Иной ласковый хам, преданно глядя в ваши светлые очи, так искусно проявит свое неуважение, что вы уйдете от него окрыленный и не сразу поймете, что стали жертвой хоть и умело замаскированного, но в общем-то обычного расхожего хамства.
Теперь оно предпочитает наносить меткие удары по окружающим, прикрываясь как щитом внешней респектабельностью, видимостью заботы о других. А в таком облачении это словно бы уже и не хамство, а добросовестное исполнение своих служебных обязанностей. Нечто вроде высокой культуры производства.
Напрасно кто-нибудь пытался бы получить лабораторным путем чистый вирус хамства — его не существует в природе. Зато с научной достоверностью установлено, что хамство как верный оруженосец сопутствует бескультурью, грубости, цинизму, обывательскому равнодушию, своекорыстию. И каким бы ни был хам — трезвым или пьяным, при исполнении служебных обязанностей или в часы досуга, при галстуке и шляпе или без оных, — сущность его одна…
Удивительный и ничем не объяснимый парадокс — работая в сфере, связанной с обслуживанием людей и получая за это зарплату, хам ухитряется всячески отравлять всем жизнь. Даже по долгу службы он не хочет проявлять ни такта, ни выдержки.
Нужна вам, к примеру, справка. Нужна позарез, сейчас же. А какой-то чинуша, охваченный административным восторгом, и слушать ничего не хочет — приемные часы окончатся через пять минут: «Приходите завтра!» Это старо как мир. Об этом уже писали миллион раз. Это даже неинтересно.
Ну, а каковы же все-таки выводы, спросит дотошный читатель, увлекшись темой нашего разговора, в чем загадка живучести этого зловредного вируса?
Генеалогия хама предельно проста. Хамским отродьем, ханыгами господа называли своих крепостных. Хам был синонимом лакея, слуги. И, соответственно, манеры у него были низкие, хамские. И потому способен он-де был на всякую грубую выходку и подлость.
Давно всех их как ветром сдуло с их пошлыми ужимками, враньем, сословной спесью, родовым кривляньем, бесцеремонностью и грубостью. А бывшие дети крепостных стали хозяевами жизни. И выросли у них дети, и у детей снова выросли дети. И называют они друг друга прекрасным словом «товарищ!» и манерами своими выше любого аристократа.

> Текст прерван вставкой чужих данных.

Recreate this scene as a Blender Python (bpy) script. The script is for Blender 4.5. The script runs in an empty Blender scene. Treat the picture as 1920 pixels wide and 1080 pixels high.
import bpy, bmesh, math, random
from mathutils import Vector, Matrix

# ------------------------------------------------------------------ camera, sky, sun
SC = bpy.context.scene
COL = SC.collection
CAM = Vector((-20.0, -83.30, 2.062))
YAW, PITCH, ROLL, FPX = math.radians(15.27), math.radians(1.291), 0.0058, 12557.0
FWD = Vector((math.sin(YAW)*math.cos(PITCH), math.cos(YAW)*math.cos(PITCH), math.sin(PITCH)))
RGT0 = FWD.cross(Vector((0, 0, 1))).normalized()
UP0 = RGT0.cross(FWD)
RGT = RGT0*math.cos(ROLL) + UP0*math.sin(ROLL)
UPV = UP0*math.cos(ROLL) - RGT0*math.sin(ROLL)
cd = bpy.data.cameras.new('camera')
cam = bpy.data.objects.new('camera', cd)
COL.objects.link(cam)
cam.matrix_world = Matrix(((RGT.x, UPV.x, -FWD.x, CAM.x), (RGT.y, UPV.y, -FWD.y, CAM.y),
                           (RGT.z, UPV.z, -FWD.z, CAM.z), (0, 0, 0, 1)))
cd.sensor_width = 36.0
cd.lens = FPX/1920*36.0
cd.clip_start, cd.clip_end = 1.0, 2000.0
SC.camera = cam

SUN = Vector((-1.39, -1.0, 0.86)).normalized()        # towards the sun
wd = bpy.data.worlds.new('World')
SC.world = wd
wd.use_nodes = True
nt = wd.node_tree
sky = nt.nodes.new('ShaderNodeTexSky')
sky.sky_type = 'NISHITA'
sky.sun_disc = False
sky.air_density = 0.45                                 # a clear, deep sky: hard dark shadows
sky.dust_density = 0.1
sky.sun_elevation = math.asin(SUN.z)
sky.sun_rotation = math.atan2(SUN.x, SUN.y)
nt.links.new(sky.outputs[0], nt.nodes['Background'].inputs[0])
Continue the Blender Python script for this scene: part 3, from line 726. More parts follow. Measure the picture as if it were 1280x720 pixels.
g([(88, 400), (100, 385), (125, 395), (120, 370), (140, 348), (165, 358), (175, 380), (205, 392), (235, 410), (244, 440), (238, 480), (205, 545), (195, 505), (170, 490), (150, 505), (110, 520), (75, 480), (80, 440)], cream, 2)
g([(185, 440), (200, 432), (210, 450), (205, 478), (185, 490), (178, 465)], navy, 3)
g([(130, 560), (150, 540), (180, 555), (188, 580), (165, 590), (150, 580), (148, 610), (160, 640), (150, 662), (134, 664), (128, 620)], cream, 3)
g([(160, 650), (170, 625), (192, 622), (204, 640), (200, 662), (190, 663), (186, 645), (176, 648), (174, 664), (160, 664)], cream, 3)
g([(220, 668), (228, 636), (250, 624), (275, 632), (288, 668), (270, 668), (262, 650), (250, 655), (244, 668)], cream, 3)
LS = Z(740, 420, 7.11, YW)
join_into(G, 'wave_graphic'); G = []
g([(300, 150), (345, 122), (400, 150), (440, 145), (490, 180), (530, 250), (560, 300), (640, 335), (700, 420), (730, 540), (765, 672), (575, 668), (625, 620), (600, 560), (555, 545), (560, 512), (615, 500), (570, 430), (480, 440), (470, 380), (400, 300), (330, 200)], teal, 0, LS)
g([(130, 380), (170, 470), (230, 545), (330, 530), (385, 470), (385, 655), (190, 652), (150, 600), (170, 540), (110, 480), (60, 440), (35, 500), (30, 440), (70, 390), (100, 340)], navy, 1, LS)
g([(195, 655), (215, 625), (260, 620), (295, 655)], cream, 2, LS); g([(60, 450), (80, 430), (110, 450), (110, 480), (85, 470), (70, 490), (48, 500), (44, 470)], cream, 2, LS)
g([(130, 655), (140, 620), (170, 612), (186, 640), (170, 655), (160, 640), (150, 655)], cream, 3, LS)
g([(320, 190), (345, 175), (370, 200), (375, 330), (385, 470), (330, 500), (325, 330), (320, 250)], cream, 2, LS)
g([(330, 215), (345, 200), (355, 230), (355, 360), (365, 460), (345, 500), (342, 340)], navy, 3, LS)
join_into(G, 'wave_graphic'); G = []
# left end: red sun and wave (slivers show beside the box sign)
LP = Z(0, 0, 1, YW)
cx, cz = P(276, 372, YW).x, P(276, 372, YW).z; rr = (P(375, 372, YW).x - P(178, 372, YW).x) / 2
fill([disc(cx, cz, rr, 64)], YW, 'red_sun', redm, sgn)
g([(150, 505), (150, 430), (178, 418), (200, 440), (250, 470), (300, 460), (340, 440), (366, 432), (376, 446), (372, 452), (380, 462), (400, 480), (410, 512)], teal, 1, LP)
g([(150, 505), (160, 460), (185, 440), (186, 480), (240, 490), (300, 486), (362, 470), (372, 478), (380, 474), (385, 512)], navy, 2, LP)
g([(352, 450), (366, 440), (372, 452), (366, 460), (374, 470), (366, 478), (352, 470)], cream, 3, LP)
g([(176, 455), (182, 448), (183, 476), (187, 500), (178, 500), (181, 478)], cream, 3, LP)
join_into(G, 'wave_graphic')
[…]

Хамство не поддается статистике — никто не подсчитывал и не может подсчитать, сколько зла оно приносит всем нам вместе и каждому в отдельности. Вот почему все вместе и каждый в отдельности мы должны бдительно следить, чтобы не цеплялся к нашим широко идущим ногам этот настоящий репей прошлого — барское неуважение к людям и лакейская гордость навыворот. Что же касается поучительных заметок и статей о правилах хорошего тона, то печатать их, разумеется, надо и впредь. Тем более, что против этого даже хамы не возражают…
НА ЯЗЫКЕ ВЫШИБАЛ
Фельетон
«Вернувшись из рейса, мы с друзьями решили отметить встречу в ресторане. На мне была юбка из джинсовой ткани, на ребятах — джинсы. Администратор с криком, бесцеремонно вытолкала нас из ресторана. Мне было очень стыдно». Ольга Белова, г. Владивосток.
Вспомним, была некогда такая малопочтенная, но внушавшая страх специальность — вышибала. Вышибалы не блистали красноречием и манерами, у них был один, хоть и примитивный, но выразительный способ обращения. Не понравился кто-то — он без лишних церемоний хватал клиента за шиворот, поворачивал к себе спиной и так поддавал ногой, что человек пролетал наподобие птицы некоторое расстояние, собственной головой широко открывал дверь и затем уверенно пересчитывал носом все имеющиеся в наличии ступени.
Казалось бы, канула в лету профессия вышибалы. Даже само это слово, по свидетельству словаря Ожегова, устарело. Ан нет. Встречаются и в наши дни их духовные воспреемники. Пусть не по должности, зато по убеждению, по способу мыслить и действовать. Нынешний вышибала в отличие от его предтечи отмечен даже печатью некоторой интеллигентности. Он не просто хватает оппонента за шиворот и с конструктивной целью поворачивает к себе спиной для придания с помощью энергичного пинка надлежащего ускорения, но любит подвести под свои действия теоретическую основу. Он стоит на страже. Как, скажем, в случае с О. Беловой, якобы общественной морали. А каким способом стоит — это уже мелочи, это не суть важно. Диапазон действий современного вышибалы широк и многогранен: от изысканно вежливого до прямолинейно грубого.